The State Department’s new cybersecurity bureau formally launched on Monday in an effort to make digital rights issues an intrinsic part of US foreign policy at a time when Russia and China are increasingly trying to put their own authoritarian stamp on the internet.

The move essentially revives a bureaucratic structure, with a high-ranking cyber diplomat, that the Trump administration had nixed in the pursuit of cutting red tape. The new bureau is aimed at putting more diplomatic personnel and expertise toward State Department priorities such as shaping norms of responsible government behavior in cyberspace and helping US allies bolster their own cybersecurity programs.

“As what’s happening in Ukraine and Russia illustrates, we’re in a contest over the rules, infrastructure, and standards that will define our digital future,” Secretary of State Antony Blinken said in prepared remarks describing the role of the new Bureau of Cyberspace and Digital Policy.

“Democracies must answer together the question of whether universal rights and democratic values will be at the center of our digital lives — and whether digital technologies deliver real benefits in people’s lives,” Blinken said.

Though US diplomats have continued to pursue cyber issues on a number of fronts, critics said then-Secretary of State Rex Tillerson’s 2017 move to effectively downgrade the stature of the cybersecurity office within the department signaled to the world American disinterest in cyberspace.

Then-Secretary of State Mike Pompeo proposed a new cybersecurity bureau in the waning days of the Trump administration, but the initiative never got off the ground.

Cybersecurity issues have only gotten more pressing in the years since.

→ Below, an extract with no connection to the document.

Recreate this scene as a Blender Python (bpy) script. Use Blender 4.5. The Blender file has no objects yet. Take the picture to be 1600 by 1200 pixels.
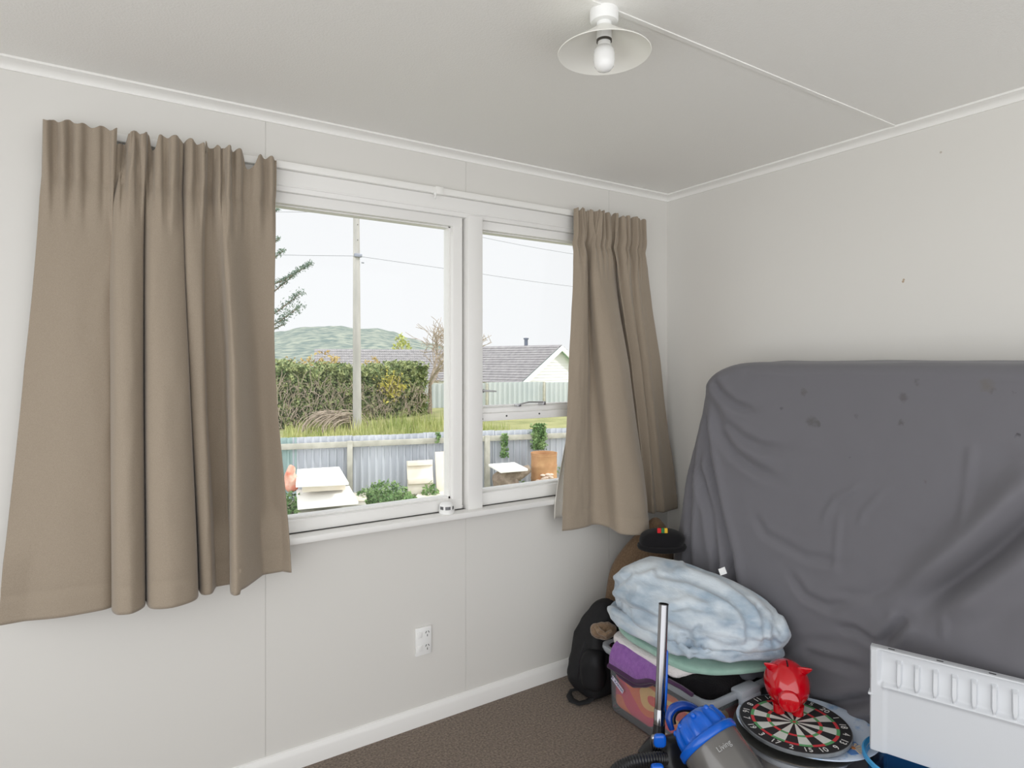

The iPhones of about a dozen State Department employees serving in Africa were hacked with spyware developed by Israeli technology firm NSO Group, CNN reported in December. The Biden administration has pledged to crack down on the use of such spyware, saying it has been used to violate human rights around the world.

Jennifer Bachus, a career diplomat, will lead the new bureau on an interim basis until the Biden administration nominates a Senate-confirmed “ambassador-at-large” to take the job, according to the State Department.

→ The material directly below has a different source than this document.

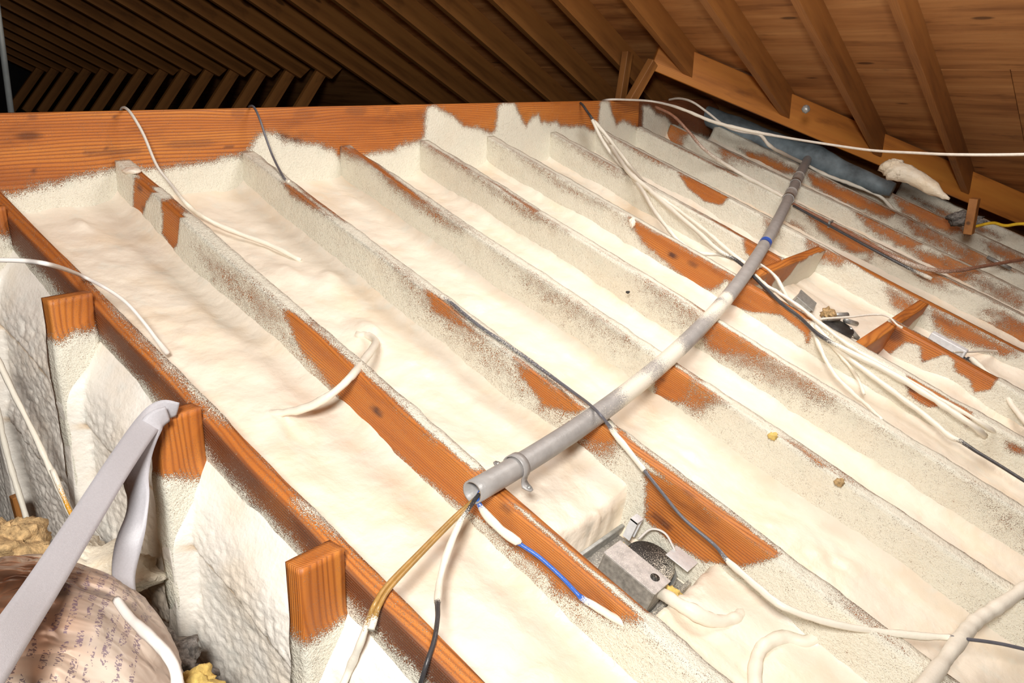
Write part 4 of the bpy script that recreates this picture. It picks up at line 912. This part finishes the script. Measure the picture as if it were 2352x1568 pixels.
# white foam ridge along the valley rafter
rp = [(4.4254,1.2604,-0.4143,1),(4.4262,1.1767,-0.4287,1),(4.4219,1.1009,-0.4597,1),(4.4135,1.0345,-0.4945,1),(4.4135,0.9711,-0.5297,1)]
P = spline(np.array([q[:3] for q in rp]), 8); rr = np.interp(np.linspace(0, 1, len(P)), [0, .3, .7, 1], [.05, .042, .032, .006])
V, F = tube(P, rr, 16); V = np.array(V); V += .008*np.stack([vn(V[:, 1]*60, V[:, 2]*60, 1), vn(V[:, 0]*60, V[:, 2]*60, 2), vn(V[:, 0]*60, V[:, 1]*60, 3)], -1)
o = mesh_obj('foam_ridge', V, F, M_FOAMD, None, None, np.zeros(len(V))); tag(o, 'white foam ridge squeezed along the lower edge of the valley rafter', 'foam ridge')
cr1 = [(4.0407,2.5504,-0.1284),(4.1693,2.4959,0.0858),(4.1975,2.7134,-0.1353),(4.2554,2.7157,0.1389)]
for (ia, lab) in ((0, 'short brown cripple leaning up to the head of the valley rafter'), (2, 'dark upright cripple left of the head of the valley rafter')):
    a, b = Vector(cr1[ia]), Vector(cr1[ia+1]); d = (b-a).normalized(); n = d.cross(Vector((0, 1, 0))).normalized(); u_ = d.cross(n)
    M = Matrix(((d.x, n.x, u_.x, a.x), (d.y, n.y, u_.y, a.y), (d.z, n.z, u_.z, a.z), (0, 0, 0, 1)))
    o = boxo('cripple_stud', (-.02, (b-a).length, -.03, .03, -.019, .019), M_RAFT, None, M); tag(o, lab, 'stud')
# gap under the valley rafter: stud, foam mound with bluish daylight painted in, yellow cable
def vat(px, z=None): return None
s1 = [(4.6273,0.9038,-0.578),(4.6185,0.8824,-0.6735)]
o = boxo('short_post', (s1[0][0]-.03, s1[0][0]+.03, s1[0][1]-.02, s1[0][1]+.02, s1[1][2]-.04, s1[0][2]+.04), M_RAFT); tag(o, 'short wooden post standing under the valley rafter at the right', 'post')
def pillow(name, pts, r, mat, lab, cat, seg=20):
    P = spline(np.array([q[:3] for q in pts]), 8); rr = np.interp(np.linspace(0, 1, len(P)), np.linspace(0, 1, len(r)), r)
    V, F = tube(P, rr, seg); V = np.array(V); V[:, 2] += .03*fbm(V[:, 0]*4, V[:, 1]*6, 4)
    return tag(mesh_obj(name, V, F, mat, None, None, np.zeros(len(V))), lab, cat)
pillow('daylit_foam', [(4.844,2.5979,-0.1923),(4.9281,2.3073,-0.3042),(4.9828,2.0444,-0.3895),(5.0055,1.8338,-0.4526),(5.0173,1.6267,-0.5198),(5.0249,1.4021,-0.589)], [.05, .075, .08, .075, .06, .04], M_DAYFOAM, 'foam mound in the gap under the valley rafter, bluish daylight painted into its colour', 'daylit_foam')
cable('cable', 'yellow cable in the gap at the far right', [(4.8623,0.925,-0.7085),(4.8305,0.843,-0.6768),(4.7905,0.7764,-0.6773),(4.7603,0.6617,-0.6512),(4.6517,0.2567,-0.6212)], .008, M_YEL)
fluff('rubble', [(4.9528,0.9992,-0.6937)][0], (.08, .08, .035), M_RUBBLE, None, None, 'pile of dark debris by the short post', 9, 1.0, 16, 'stuff', 'debris')
# low deck beyond the valley so that the gap is closed and dark
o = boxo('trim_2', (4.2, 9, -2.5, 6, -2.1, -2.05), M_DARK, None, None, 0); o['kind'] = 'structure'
# little square metal plate on the valley rafter
p = [(4.239,1.6477,-0.1354)][0]
o = fluff('foam_splat', p, (.02, .02, .02), M_STEEL, None, None, 'small pale splat on the valley rafter', 2, .5, 8, None, 'splat')
# steel pole behind the beam at the left
a = Vector([(1.0095,2.75,0.1613)][0]); b = Vector([(1.0017,2.75,-0.1265)][0]); d_ = (b-a)
V, F = tube([a-d_*3.0, b+d_*.8], .0085, 12); o = mesh_obj('pole', V, F, mat_plain('zinc_pole', (.30, .33, .33), .4, .6, .1)); tag(o, 'thin grey metal pole behind the beam at the far left', 'pole')

# ---------------------------------------------------------------- foam blob on joist 2 top near the beam
pb = [(1.1692,2.4024,-0.2743),(1.1881,2.3993,-0.2754)]
fluff('foam_blob', pb[0], (.022, .035, .010), M_FOAM, None, None, 'smooth white foam blob on a joist top beside the beam', 12, .3, 14, None, 'foam blob')

for q_, lab, m_ in zip([(1.9585,0.7486,-0.8738),(1.9501,0.5659,-0.9402),(1.0054,2.3974,-0.4134),(2.2931,1.4142,-0.6699)], ('yellowish foam crumb on the right edge of a foam-covered joist above the black speck', 'tan crumb further down the same foam-covered joist edge', 'small dark-tipped plug poking out of the leftmost foam bed', 'small black speck stuck on a foam-covered joist side'), (M_WOOLY, M_WOOL, M_WOOLY, M_BLACKM)):
    k_ = .5 if m_ is M_BLACKM else 1
    fluff('foam_crumb', q_, (.014*k_, .012*k_, .009*k_), m_, None, None, lab, 3, .9, 10, None, 'foam crumb')
# ---------------------------------------------------------------- strap, bag, wool at the lower left
def ribbon(name, pts, mat, lab=None, cat=None, parent=None, thick=.0016):
    """pts: x,y,z,width,twist(deg about path, 0 = facing the camera side)"""
    P = spline(np.array(pts, float), 8); n = len(P); xyz = P[:, :3]; T = np.gradient(xyz, axis=0)
    V = []
    for i in range(n):
        t = Vector(T[i]).normalized(); v = Vector(xyz[i]).normalized()
        side = t.cross(v).normalized(); nr = side.cross(t).normalized()
        a = math.radians(P[i, 4]); sd_ = side*math.cos(a) + nr*math.sin(a); nr2 = t.cross(sd_).normalized()
        w_ = P[i, 3]/2
        for k in np.linspace(-1, 1, 7): V.append(Vector(xyz[i]) + sd_*w_*k + nr2*(thick/2 + .0012*math.cos(k*1.5)))
        for k in np.linspace(1, -1, 7): V.append(Vector(xyz[i]) + sd_*w_*k - nr2*(thick/2 - .0012*math.cos(k*1.5)))
    F = grid(V, n, 14, True) + [tuple(range(14)), tuple(n*14-1-k for k in range(14))]
    o = mesh_obj(name, V, F, mat, parent)
    if lab: o['label'] = lab
    if cat: o['category'] = cat
    return o
sp_ = thing('strap', 'grey webbing strap looped over the middle stud, one end pulled to the lower left', 'strap', Matrix.Translation((.7, 1.4, -.6)))
ribbon('pulled_length', [(0.7079,1.3882,-0.5949,0.03,35),(0.6786,1.3895,-0.5898,0.04,10),(0.6371,1.365,-0.5961,0.042,0),(0.5351,1.2634,-0.6063,0.041,0),(0.4221,1.1383,-0.6129,0.041,0),(0.3101,0.9927,-0.5986,0.041,0),(0.2182,0.8486,-0.5603,0.041,0),(0.141,0.7195,-0.5219,0.041,0)], M_STRAP, None, None, sp_)
ribbon('hanging_length', [(0.6795,1.371,-0.5901,0.03,30),(0.6484,1.3651,-0.5972,0.038,10),(0.6143,1.3486,-0.6294,0.04,10),(0.5904,1.3302,-0.6648,0.042,-10),(0.5798,1.3076,-0.6944,0.042,-35),(0.5621,1.2883,-0.7216,0.04,-30),(0.5327,1.2674,-0.7582,0.042,10),(0.5114,1.2453,-0.7883,0.04,30),(0.5017,1.2204,-0.8134,0.034,40),(0.4918,1.1952,-0.8374,0.03,40)], M_STRAP, None, None, sp_)

# bag
def mat_bag():
    m, nt, b = mat_new('crumpled_copper_film'); vec = coords(nt)
    cr_ = nd(nt, 'ShaderNodeTexVoronoi', feature='DISTANCE_TO_EDGE'); nt.links.new(vmul(nt, vec, (3, 9, 6)), cr_.inputs['Vector']); cr_.inputs['Scale'].default_value = 1.3
    wv_ = noise(nt, vmul(nt, vec, (1.2, 6, 3.5)), 2.5, 3, .5)
    col = ramp(nt, wv_, [(.36, (.16, .08, .05)), (.5, (.52, .30, .19)), (.62, (.90, .68, .52))])
    sep = nd(nt, 'ShaderNodeSeparateXYZ'); nt.links.new(vec, sep.inputs[0])
    # rows of small purple print on the upper right of the film
    row = math_(nt, 'FRACT', math_(nt, 'MULTIPLY', sep.outputs[0], 66.0)); rm = math_(nt, 'LESS_THAN', math_(nt, 'ABSOLUTE', math_(nt, 'SUBTRACT', row, .5)), .27)
    g = noise(nt, vmul(nt, vec, (240, 420, 300)), 1.0, 1, .5); gm = math_(nt, 'GREATER_THAN', g, .52)
    wd = noise(nt, vmul(nt, vec, (66, 40, 40)), 1.0, 1, .5); wm = math_(nt, 'GREATER_THAN', wd, .44)
    zone = math_(nt, 'MULTIPLY', math_(nt, 'GREATER_THAN', sep.outputs[0], .03), math_(nt, 'LESS_THAN', sep.outputs[0], .17))
    zone = math_(nt, 'MULTIPLY', zone, math_(nt, 'GREATER_THAN', sep.outputs[2], .05))
    txt = math_(nt, 'MULTIPLY', math_(nt, 'MULTIPLY', rm, gm), math_(nt, 'MULTIPLY', wm, zone))
    film = nd(nt, 'ShaderNodeMapRange', i_0=sep.outputs[0], i_1=.03, i_2=.12).outputs[0]
    col = mixc(nt, math_(nt, 'MULTIPLY', film, .75), col, (.47, .41, .35))
    col = mixc(nt, math_(nt, 'MULTIPLY', txt, .7), col, (.10, .06, .12))
    nt.links.new(col, b.inputs['Base Color'])
    nt.links.new(math_(nt, 'MULTIPLY', math_(nt, 'SUBTRACT', 1.0, film), .85), b.inputs['Metallic'])
    nt.links.new(math_(nt, 'MULTIPLY_ADD', film, .15, .27), b.inputs['Roughness'])
    bp = nd(nt, 'ShaderNodeBump'); bp.inputs['Strength'].default_value = .75; bp.inputs['Distance'].default_value = .03
    h = math_(nt, 'ADD', wv_, math_(nt, 'MULTIPLY', cr_.outputs['Distance'], .5))
    nt.links.new(h, bp.inputs['Height']); nt.links.new(bp.outputs[0], b.inputs['Normal'])
    return m
bc = Vector([(0.2624,1.0726,-0.8277)][0])
V = []; n = 70
for i in range(n+1):
    th = math.pi*i/n
    for k in range(2*n):
        ph = math.pi*k/n
        dx, dy, dz = math.sin(th)*math.cos(ph), math.sin(th)*math.sin(ph), math.cos(th)
        V.append((dx, dy, dz))
VA = np.array(V)
a_ = np.arctan2(VA[:, 2], VA[:, 1])
f_ = 1 + .05*fbm(VA[:, 0]*2+3, a_*1.5, 3) + .045*np.abs(vn(VA[:, 0]*3+a_*2.3, a_*5-VA[:, 0]*4, 5))*2 + .022*np.abs(vn(VA[:, 0]*8+a_*4, a_*9, 6))*2
VA = VA*f_[:, None]*np.array([.215, .25, .20])
Mb_ = Matrix.Translation(bc) @ Matrix.Rotation(math.radians(-35), 4, 'Z') @ Matrix.Rotation(math.radians(8), 4, 'Y')
bag = mesh_obj('insulation_bag', VA, grid(VA, n+1, 2*n, True), mat_bag(), None, Mb_); tag(bag, 'bulging copper-coloured plastic film bag with purple print at the lower left', 'bag')
# wool and debris around it
fluff('fibre_wool', [(0.4207,1.4965,-0.8037)][0], (.08, .08, .065), M_WOOL, None, None, 'torn tan fibre wool at the left edge above the bag', 6, .7, 40, 'stuff', 'insulation')
fluff('rubble', [(0.5389,1.1916,-0.956)][0], (.06, .09, .035), M_RUBBLE, None, None, 'grey crumbled rubble at the foot of the knee wall', 7, 1.0, 26, 'stuff', 'debris')
fluff('fibre_wool', [(0.5072,1.0292,-0.8866)][0], (.035, .03, .022), M_WOOLY, None, None, 'bright yellow wool tuft at the bottom edge by the white cord', 9, .9, 20, 'stuff', 'insulation')
fluff('foam_heap', [(0.5452,1.5492,-0.9554)][0], (.14, .14, .07), M_FOAMD, None, None, 'tan foam heap behind the bag', 14, .8, 26, 'stuff', 'insulation')
o = boxo('batten', (0, .24, -.012, .012, -.012, .012), M_RAFT, None, Matrix.Translation([(0.64,2.0685,-1.2189)][0]) @ Matrix.Rotation(math.radians(-93), 4, 'Y')); tag(o, 'narrow brown batten beside the tan wool', 'batten')
bpy.context.view_layer.update()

For at least the first year of its existence, the bureau will report directly to the deputy secretary of State. “We want to make sure that it has priority attention from the senior most officials in this building,” a State Department spokesperson said in an interview.

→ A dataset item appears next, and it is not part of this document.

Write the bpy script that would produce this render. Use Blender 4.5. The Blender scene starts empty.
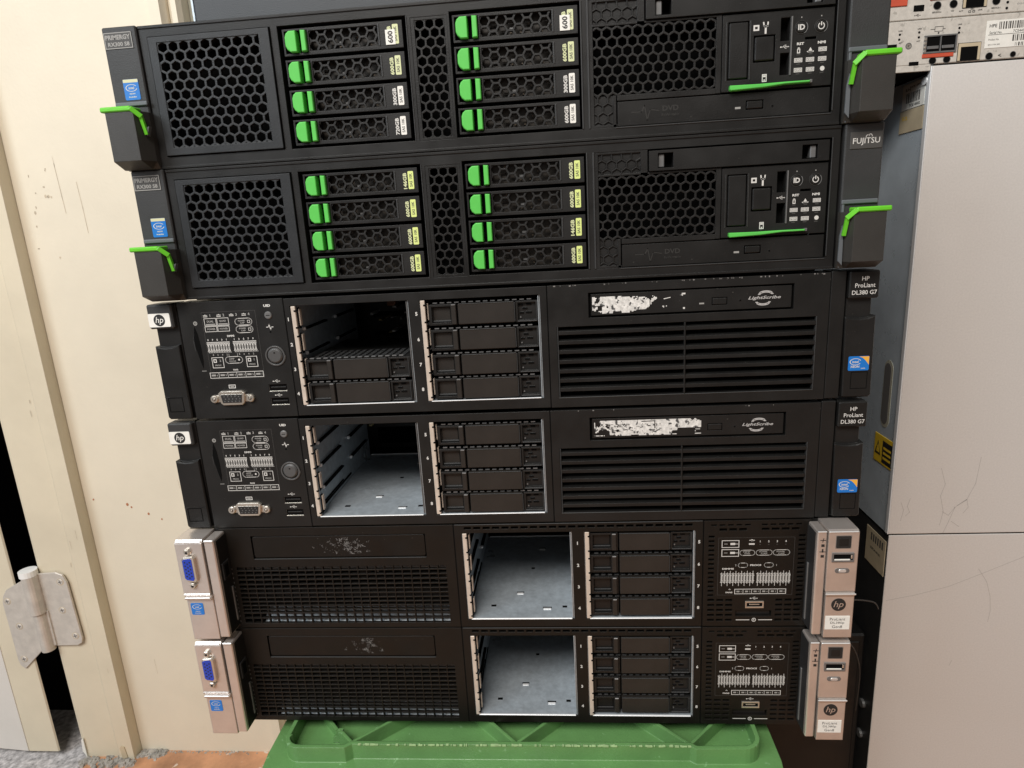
import bpy, math, random
from mathutils import Vector, noise
random.seed(7)
SC = bpy.context.scene
COL = SC.collection
MM = 0.001

# ------------------------------------------------------------------ materials
MATS = {}
def mat(name, col, rough=.5, metal=0., var=.0, vscale=60., bump=0., bscale=900., spec=.5, bevel=0., rvar=.0, speck=None, dust=0.):
    m = bpy.data.materials.new(name); m.use_nodes = True
    nt = m.node_tree; N = nt.nodes; L = nt.links
    b = N['Principled BSDF']
    b.inputs['Base Color'].default_value = (*col, 1)
    b.inputs['Roughness'].default_value = rough
    b.inputs['Metallic'].default_value = metal
    b.inputs['Specular IOR Level'].default_value = spec
    tc = N.new('ShaderNodeTexCoord')
    cur = None
    if var > 0:
        n = N.new('ShaderNodeTexNoise'); n.inputs['Scale'].default_value = vscale; n.inputs['Detail'].default_value = 5
        n.inputs['Roughness'].default_value = .62
        L.new(tc.outputs['Object'], n.inputs['Vector'])
        r = N.new('ShaderNodeMapRange'); r.inputs[1].default_value = .3; r.inputs[2].default_value = .7
        L.new(n.outputs['Fac'], r.inputs[0])
        mx = N.new('ShaderNodeMix'); mx.data_type = 'RGBA'
        mx.inputs[6].default_value = tuple(max(0, c*(1-var)) for c in col)+(1,)
        mx.inputs[7].default_value = tuple(min(1, c*(1+var)) for c in col)+(1,)
        L.new(r.outputs[0], mx.inputs[0]); cur = mx.outputs[2]
    if speck:
        scol, th, ss = speck
        n = N.new('ShaderNodeTexNoise'); n.inputs['Scale'].default_value = ss; n.inputs['Detail'].default_value = 3
        L.new(tc.outputs['Object'], n.inputs['Vector'])
        r = N.new('ShaderNodeMapRange'); r.inputs[1].default_value = th; r.inputs[2].default_value = th+.04
        L.new(n.outputs['Fac'], r.inputs[0])
        mx = N.new('ShaderNodeMix'); mx.data_type = 'RGBA'
        if cur: L.new(cur, mx.inputs[6])
        else: mx.inputs[6].default_value = (*col, 1)
        mx.inputs[7].default_value = (*scol, 1)
        L.new(r.outputs[0], mx.inputs[0]); cur = mx.outputs[2]
    if cur: L.new(cur, b.inputs['Base Color'])
    if rvar > 0:
        n = N.new('ShaderNodeTexNoise'); n.inputs['Scale'].default_value = 45; n.inputs['Detail'].default_value = 6
        L.new(tc.outputs['Object'], n.inputs['Vector'])
        r = N.new('ShaderNodeMapRange'); r.inputs[1].default_value = .3; r.inputs[2].default_value = .7
        r.inputs[3].default_value = max(.05, rough-rvar); r.inputs[4].default_value = min(1, rough+rvar)
        L.new(n.outputs['Fac'], r.inputs[0]); L.new(r.outputs[0], b.inputs['Roughness'])
    nrm = None
    if bevel > 0:
        bv = N.new('ShaderNodeBevel'); bv.samples = 4; bv.inputs['Radius'].default_value = bevel
        nrm = bv.outputs[0]
    if bump > 0:
        n = N.new('ShaderNodeTexNoise'); n.inputs['Scale'].default_value = bscale; n.inputs['Detail'].default_value = 2
        L.new(tc.outputs['Object'], n.inputs['Vector'])
        bp = N.new('ShaderNodeBump'); bp.inputs['Strength'].default_value = bump; bp.inputs['Distance'].default_value = .0006
        L.new(n.outputs['Fac'], bp.inputs['Height'])
        if nrm: L.new(nrm, bp.inputs['Normal'])
        nrm = bp.outputs[0]
    if nrm: L.new(nrm, b.inputs['Normal'])
    MATS[name] = m
    return m

mat('black', (.0105, .0102, .0098), .42, spec=.36, var=.25, vscale=25, bump=.18, bscale=1600, bevel=.0005, rvar=.1, speck=((.06, .057, .05), .73, 420))
mat('black_brown', (.0075, .0062, .005), .45, spec=.3, var=.25, vscale=25, bump=.18, bscale=1600, bevel=.0005, rvar=.1, speck=((.06, .055, .047), .74, 420))
mat('charcoal', (.032, .0325, .033), .5, spec=.4, var=.15, vscale=30, bump=.25, bscale=1800, bevel=.0006)
mat('grip_grey', (.036, .034, .031), .42, spec=.45, var=.15, vscale=30, bump=.25, bscale=1800, bevel=.0006)
mat('ledge_and_sheen', (.11, .12, .13), .4, bevel=.0005)  # ledge colour; also paints the light caught on the grip chamfers
mat('panel_blue_black', (.017, .0185, .0205), .45, spec=.4, var=.2, vscale=30, bump=.2, bscale=1600, bevel=.0006, rvar=.08)
mat('blank_brown', (.021, .018, .0155), .42, spec=.4, var=.18, vscale=40, bump=.2, bscale=1800, bevel=.0005)
mat('void', (.0025, .0025, .0025), .9, spec=.1)  # near-black; stands in for shade inside holes, slots and gaps
mat('chassis_steel', (.03, .03, .031), .5, metal=.3, var=.2)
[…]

Christopher Painter, who was the top cyber diplomat at the State Department until 2017, said the reinstatement of a top cybersecurity bureau could give the department more clout in interagency discussions about high-profile cyber issues.

“Where we talk about everything from economic tools that Treasury may be using to cyber tools that DOD [Department of Defense] may be using, it’s important to have that diplomatic voice in there,” Painter told CNN.